We've struggled a lot in this adoption process and a lot of the feelings I've had are sinful. And I want to share my struggles here while I live thru it rather than after I lived thru it. Get ready for the real raw mean Jess. I'm not saying I constantly hold this bitterness and cruel attitude but I do have bad days.

I want to note that these are MY feelings as a waiting mom. I know there are other waiting parents who have their own struggles and some other couples who wrestle with their own struggles of infertility and the like. I want to be real about an aspect of the adoption process and the challenges that goes with adopting EVEN BEFORE actually adopting.

I won't like Instagram photos of my pregnant friends or photos of their baby
I see it and sometimes I will like it and sometimes I will keep on scrolling. It’s difficult for me to be happy.

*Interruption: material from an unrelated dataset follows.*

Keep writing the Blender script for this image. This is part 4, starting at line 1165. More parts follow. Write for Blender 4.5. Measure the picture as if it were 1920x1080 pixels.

I won't go to your baby shower
Sometimes I go and sometimes I don't. I don't feel bad if I already have plans on the baby shower date. That would actually be a relief and would be easier for me to decline the invite and to not even allow myself to be jealous.

Mother's Day/Father's Day
These days are a reminder that I'm not yet a mom and Aaron is not yet a dad. This day was hard for me our first year of waiting. This year’s Mother's Day was better but I know I intentionally didn't wish mothers at our church Happy Mother's Day.

Don’t tell me “enjoy your life without kids now because soon you won’t have the time” or “you’ll understand when you’re a parent”
My friend who is also dealing with waiting to be a parent shared this with me and I can totally relate! I actually don’t want to have more time to sleep! I want those sleepless nights you guys talk about and I want my days to be centered on only the kids.

Looking at other waiting families
Our agency has a waiting family portal. When I’m really struggling with adoption, I would go to that website and see which families are “new” to our agency or who are still there. We’re all on the list and we all have a rank by how long we’ve been with the agency. Sometimes I see why a family isn’t up there or I see a family that was there when we started the adoption process and they’re on their 2nd adoption already! This is such a dangerous thing to do. Why do I do it?! Sometimes I need some confirmation from other families who are adopting. Sometimes I do it in hopes of seeing less people on the website, which may increase our chances of adopting.

I guess I should end this post on a happy note. This whole adoption process has given me a new perspective on parents who are waiting to adopt or can’t have a child that easily. I feel more sensitive to those who are also waiting. And when I do have a kid, I want to avoid these pitfalls and be sensitives to couples without kids or even singles who are not married but want to.